A música “Funeral de Um Lavrador”, composta por Chico Buarque de Hollanda e que inicia seus versos com a tensão de um acorde menor, expressa a carga de conflitos vivida pelo povo nordestino na ocasião. “É a terra que querias ver dividida” se refere à nova cova que precisou ser cavada no lugar. A personagem que carrega as letras é bem construída pela atriz, sendo que o trabalho vocal e de atuação da mesma é construído de forma técnica e complexa. Severino, mais uma vez próximo à morte e acompanhando de longe o funeral, desiste de ficar por ali – onde achou que poderia ver mudanças em sua vida – e prossegue viagem.

Pela primeira vez longe de terras e galhos secos, Severino chega ao Recife, local que apresenta características de uma cidade grande, como casas bem ornamentadas, pontes e carros. Após longa caminhada, ele resolve encostar-se a um muro para descansar e depois percebe que o cercamento pertecence a um cemitério. Uma câmera posicionada sobre a divisão mostra os lados de dentro e fora do lugar fúnebre.
Ainda descansando ao pé do muro, Severino escuta o diálogo entre dois coveiros, que falam sobre o trabalho que eles têm quando retirantes saem do sertão para morrer em Recife.
Em meio a essas palavras e a seu cansaço – num cenário que novamente o aproxima da morte – Severino resolve se matar. Ele então vai até um dos rios que cortam a cidade, com a intenção de se jogar nas águas e evitar dar trabalho aos coveiros que ouvira.

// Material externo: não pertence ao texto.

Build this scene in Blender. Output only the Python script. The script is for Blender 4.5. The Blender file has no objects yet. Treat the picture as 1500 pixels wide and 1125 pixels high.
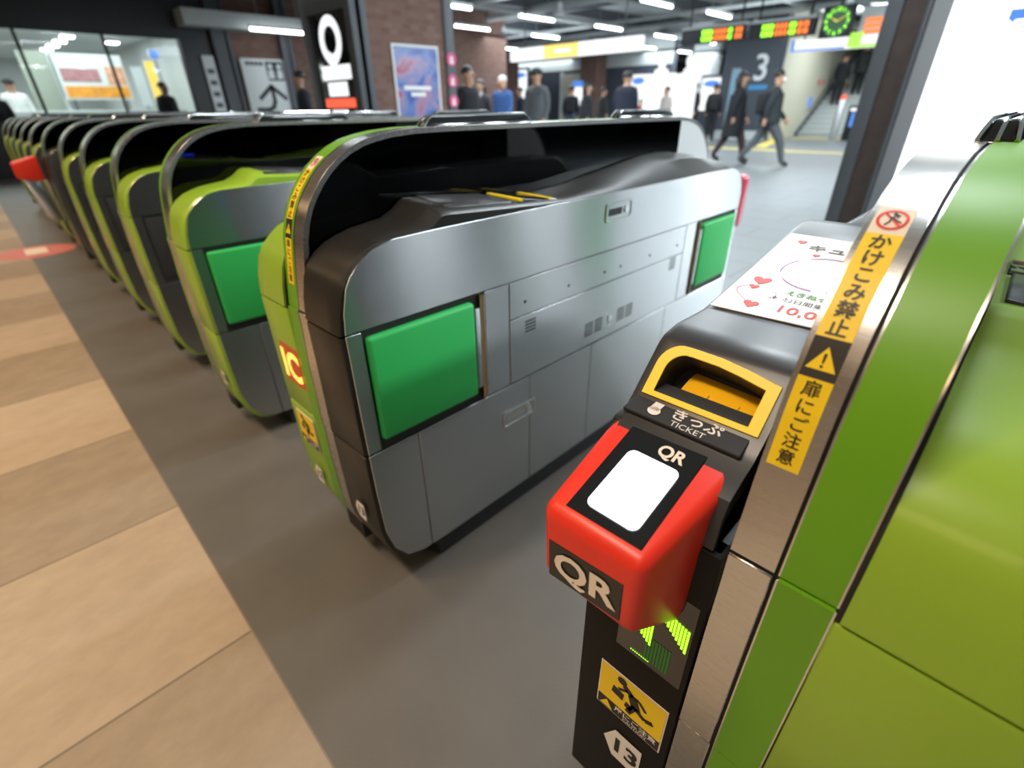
import bpy, bmesh, math, random
from mathutils import Vector, Matrix
R = math.radians
V = Vector
random.seed(7)
SC = bpy.context.scene
COL = SC.collection

# ------------------------------------------------------------------ camera, world, light, exposure
cam = bpy.data.cameras.new('camera')
CAM = bpy.data.objects.new('camera', cam)
COL.objects.link(CAM)
cam.sensor_width = 36.0
cam.lens = 36.0 * 718.0 / 1500.0
yaw, pitch, roll = -0.787, 0.5162, -0.0140
fwd = V((math.sin(yaw) * math.cos(pitch), math.cos(yaw) * math.cos(pitch), -math.sin(pitch)))
rgt = V((math.cos(yaw), -math.sin(yaw), 0))
upv = rgt.cross(fwd)
r2 = rgt * math.cos(roll) + upv * math.sin(roll)
u2 = -rgt * math.sin(roll) + upv * math.cos(roll)
CAM.matrix_world = Matrix(((r2.x, u2.x, -fwd.x, 0), (r2.y, u2.y, -fwd.y, 0), (r2.z, u2.z, -fwd.z, 1.12), (0, 0, 0, 1)))
cam.clip_start = 0.01
cam.dof.use_dof = True
cam.dof.focus_distance = 0.62
cam.dof.aperture_fstop = 2.9
SC.camera = CAM

W = bpy.data.worlds.new('World')
SC.world = W
W.use_nodes = True
W.node_tree.nodes['Background'].inputs[0].default_value = (0.75, 0.82, 0.9, 1)
W.node_tree.nodes['Background'].inputs[1].default_value = 0.22

SC.view_settings.view_transform = 'Standard'
SC.view_settings.look = 'None'
SC.view_settings.exposure = 0.0
SC.view_settings.gamma = 1.0
SC.view_settings.use_curve_mapping = False


def area(name, loc, size, power, color, rot=(0, 0, 0), sizey=None):
    l = bpy.data.lights.new(name, 'AREA')
    l.energy = power
    l.color = color
    l.shape = 'RECTANGLE'
    l.size = size
    l.size_y = sizey or size
    o = bpy.data.objects.new(name, l)
    o.location = loc
    o.rotation_euler = rot
    COL.objects.link(o)
    return o


def spot(name, loc, target, power, color, angle=70, blend=0.5, rad=0.06):
    l = bpy.data.lights.new(name, 'SPOT')
    l.energy = power
    l.color = color
    l.spot_size = R(angle)
    l.spot_blend = blend
    l.shadow_soft_size = rad
    o = bpy.data.objects.new(name, l)
    o.location = loc
    o.rotation_euler = (V(target) - V(loc)).to_track_quat('-Z', 'Y').to_euler()
    COL.objects.link(o)
    return o


COOL = (0.86, 0.95, 1.0)
WARM = (1.0, 0.66, 0.36)
# hall light: the tube rows over the concourse
for ax, ay in ((-3.5, 8.0), (-9.0, 9.0), (-6.0, 15.0), (-14.0, 15.0), (-12.0, 23.0), (-20.0, 24.0)):
    area('hall_tube_light', (ax, ay, 3.05), 4.0, 290, COOL, (0, 0, 0), 4.0)
    area('hall_tube_glow', (ax, ay, 3.15), 4.0, 90, COOL, (math.pi, 0, 0), 4.0)
area('stair_fill_light', (-5.0, 21.0, 3.7), 2.5, 300, COOL, (0, 0, 0), 2.0)  # added lamp that brightens the stairs and the beige wall
# long thin lamps out of view, added to reflect as bands in the steel
for ay, ln, pw in ((3.2, .75, 130), (5.15, 1.1, 190), (7.6, .8, 150), (10.2, 2.4, 800)):
    area('unseen_row_light', (2.5, ay, 2.75), .25, pw, COOL, (0, 0, 0), ln)
for ax, ay, pw in ((-1.2, 3.4, 60), (-4.4, 3.6, 25), (-7.6, 3.6, 25), (-.2, 2.2, 28), (-3.0, 5.2, 40)):  # unseen ceiling tubes, some added to light gate decks and rear ends
    area('unseen_row_light', (ax, ay, 3.3), .18, pw, COOL, (0, 0, 0), 1.3)
area('gate_fill_light', (-0.6, -0.8, 3.5), 1.2, 52, (1.0, 0.86, 0.70), (0, 0, 0), .5)  # added lamp that lifts the front of the nearest gate
# warm downlights over the tiled path outside the gates
for k in range(7):
    spot('warm_downlight', (-1.35 - 1.45 * k, -0.75, 3.3), (-1.35 - 1.45 * k, -0.35, 0), 125, WARM, 100, 0.9, 0.16)
for k in range(4):
    area('warm_cove_light', (0.6 - 3.2 * k, -3.2, 3.6), 1.2, 22, WARM, (0, 0, 0), 1.2)


# ------------------------------------------------------------------ materials
def mat(name, color, rough=0.5, metal=0.0, spec=0.5, coat=0.0, emit=None, estr=0.0, noise=0.0, nscale=20, bump=0.0, bscale=None, stretch=None, nsp=0.0):
    m = bpy.data.materials.new(name)
    m.use_nodes = True
    nt = m.node_tree
    b = nt.nodes['Principled BSDF']
    b.inputs['Base Color'].default_value = (*color, 1)
    b.inputs['Roughness'].default_value = rough
    b.inputs['Metallic'].default_value = metal
    b.inputs['Specular IOR Level'].default_value = spec
    b.inputs['Coat Weight'].default_value = coat
    if emit:
        b.inputs['Emission Color'].default_value = (*emit, 1)
        b.inputs['Emission Strength'].default_value = estr
    if noise or bump or nsp:
        tc = nt.nodes.new('ShaderNodeTexCoord')
        mp = nt.nodes.new('ShaderNodeMapping')
        nt.links.new(tc.outputs['Object'], mp.inputs['Vector'])
        if stretch:
            mp.inputs['Scale'].default_value = stretch
        n = nt.nodes.new('ShaderNodeTexNoise')
        n.inputs['Scale'].default_value = nscale
        n.inputs['Detail'].default_value = 4
        nt.links.new(mp.outputs[0], n.inputs['Vector'])
        if noise:
            mr = nt.nodes.new('ShaderNodeMapRange')
            mr.inputs['To Min'].default_value = 1 - noise
            mr.inputs['To Max'].default_value = 1 + noise
            nt.links.new(n.outputs['Fac'], mr.inputs['Value'])
            mx = nt.nodes.new('ShaderNodeVectorMath')
            mx.operation = 'SCALE'
            mx.inputs[0].default_value = color
            nt.links.new(mr.outputs[0], mx.inputs['Scale'])
            nt.links.new(mx.outputs[0], b.inputs['Base Color'])
        if nsp:
            m2 = nt.nodes.new('ShaderNodeMapRange')
            m2.inputs['To Min'].default_value = rough - nsp
            m2.inputs['To Max'].default_value = rough + nsp
            nt.links.new(n.outputs['Fac'], m2.inputs['Value'])
            nt.links.new(m2.outputs[0], b.inputs['Roughness'])
        if bump:
            bp = nt.nodes.new('ShaderNodeBump')
            bp.inputs['Strength'].default_value = bump
            bp.inputs['Distance'].default_value = 0.002
            if bscale:
                n2 = nt.nodes.new('ShaderNodeTexNoise')
                n2.inputs['Scale'].default_value = bscale
                nt.links.new(mp.outputs[0], n2.inputs['Vector'])
                nt.links.new(n2.outputs['Fac'], bp.inputs['Height'])
            else:
                nt.links.new(n.outputs['Fac'], bp.inputs['Height'])
            nt.links.new(bp.outputs[0], b.inputs['Normal'])
    return m


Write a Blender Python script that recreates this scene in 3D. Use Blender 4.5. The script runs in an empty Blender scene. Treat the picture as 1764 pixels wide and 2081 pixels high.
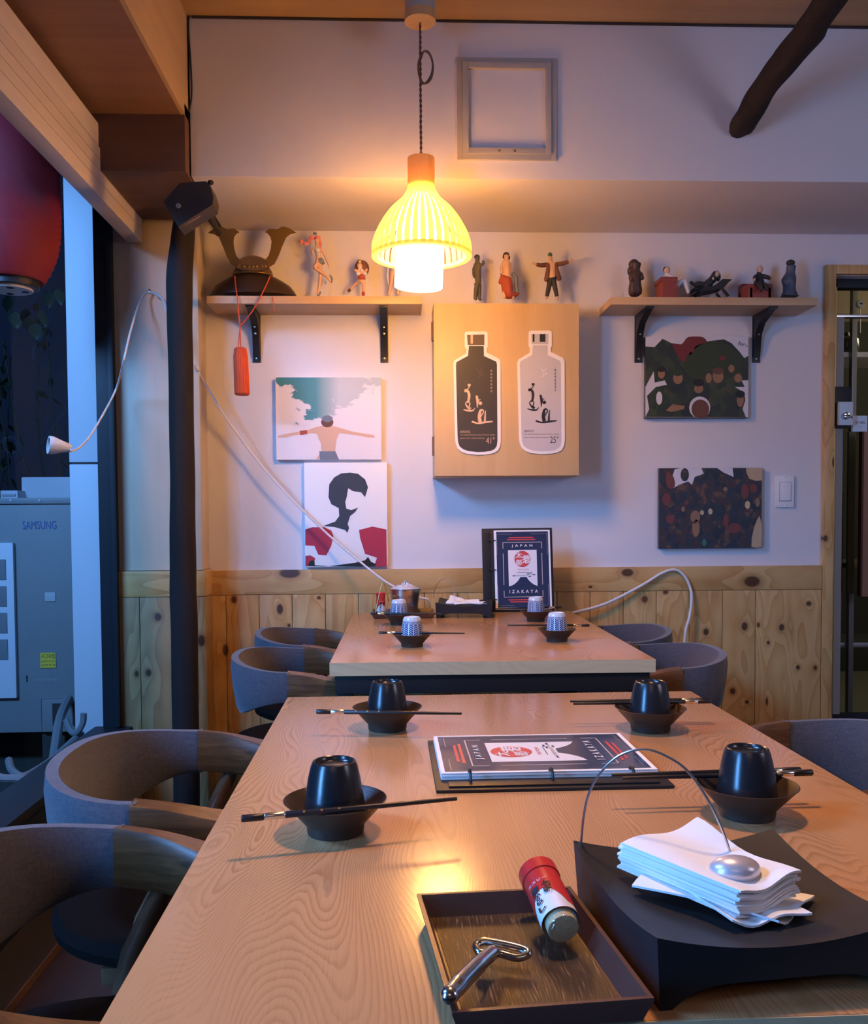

Quando chega perto do rio, Severino encontra um mestre carpina – carpinteiro –, morador do local. Severino pergunta se aquela parte do rio era favorável ao suicídio. O homem responde que sim, mas conversa com Severino tentando convencê-lo a não se matar. Severino, cansado e desacreditado, pede ao mestre de carpina que lhe diga o porquê de não se atirar no rio.
Quando o carpinteiro pensava no que responder, é interrompido por uma mulher que lhe anuncia o nascimento de seu filho. O homem vai até o local onde está a criança, vê os presentes pobres que lhe são trazidos e escuta previsões de duas ciganas recém-chegadas, que relatam de forma pessimista o futuro da criança recém-nascida. O trecho apresenta boas fotografias, alternando o foco entre a criança e as ciganas, que estão ao fundo.

Como em todo o filme, as partes musicadas focam bastante texto e na voz, deixando o instrumental quase como trilha de fundo. No geral, apesar de o texto ser dotado de rimas, as falas não se expõem “cantadas”, não apresentam entonação linear, o que mostra que o texto foi bem trabalhado pelos atores e pela direção do longa. João Cabral de Melo Neto, com este texto, descreve situações vividas por pessoas que saem do seco Nordeste em busca de uma vida melhor. Os versos rimados falam dos retirantes, que, confiando na sorte e no destino, às vezes se curvam diante das dificuldades e querem “saltar” para fora da vida, assim como planejara Severino. Entre mortes e nascimentos, o que muitos retirantes querem é não se curvar diante à miséria. Findando a história, o mestre de carpina, então, recorda-se da pergunta feita por Severino e diz que não tem a resposta para a questão de a vida valer ou não a pena. O texto e as imagens desta parte do longa-metragem, dirigido por Avancini, apontam o nascimento da criança representando a vida diante da morte. O fim do filme conota a dualidade entre o fim da vida de Severino e o início do recém-nascido, que poderá se tornar mais um Severino.